Many employers and employees from time to time enter into settlement agreements for various reasons. However, it may be so that the agreement is invalid without the knowledge of the parties entering into such an agreement.
In August 2019 the Labour Appeal Court (LAC) emphasised an important point of law relating to the validity of settlement agreements. A settlement agreement is invalid if the parties were under a common misapprehension when they entered into it.
The LAC issued a judgment in a long-running rights dispute between Murray & Roberts (M&R) and the Association of Mineworkers and Construction Union (AMCU)
M&R failed to meet with AMCU to discuss granting AMCU organisational rights as requested, whereafter the union referred a dispute to the CCMA. In May 2014, in the conciliation proceedings at the CCMA, M&R raised a point to the effect that for AMCU to become entitled to the organisational rights it sought, it was legally required to become a member of the Metal and Engineering Industries Bargaining Council (MEIBC).
On the same day, AMCU and M&R entered into a settlement agreement in terms of which AMCU would withdraw its dispute and submit its audited membership figures to the MEIBC to become a member in order to obtain organisational rights. A year later, AMCU again sought organisational rights from M&R in respect of a different site. M&R did not respond to AMCU’s request and AMCU again referred the issue to the CCMA. At conciliation, M&R raised a jurisdictional point that the matter was res judicata (a matter that has been adjudicated by a competent court and may therefore not be pursued further by the same parties) and the CCMA upheld the preliminary point.
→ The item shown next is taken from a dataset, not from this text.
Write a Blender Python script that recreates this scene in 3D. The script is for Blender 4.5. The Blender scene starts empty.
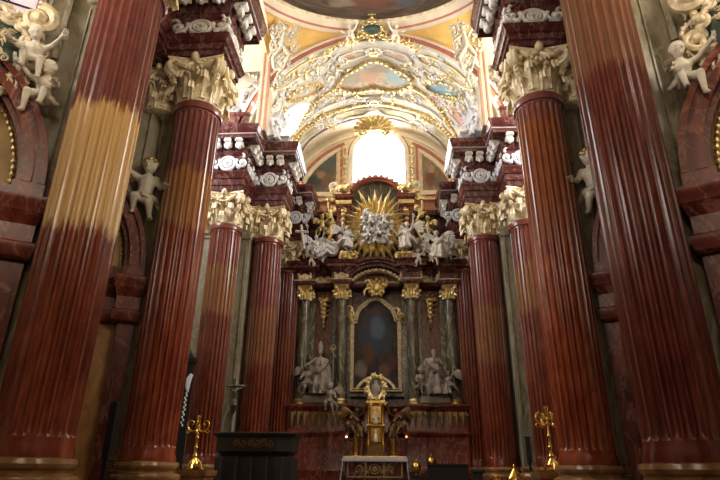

AMCU then took the jurisdiction ruling and settlement agreement on review.
The Labour Court reviewed and set aside the settlement agreement and the jurisdiction ruling. M&R then took the Labour Court judgment on appeal to the LAC.
Effect of ‘common mistake’
The LAC agreed with the Labour Court that the settlement agreement was invalid because both M&R and AMCU had made a ‘common mistake’ when entering into it. This was because both had assumed the wrong legal position regarding the nature and effect of the threshold agreements supposedly applicable to AMCU’s request for organisational rights. The settlement agreement was therefore based on that wrong assumption of the law. The LAC said that had AMCU known what the true legal position was, it would not have entered into the settlement agreement.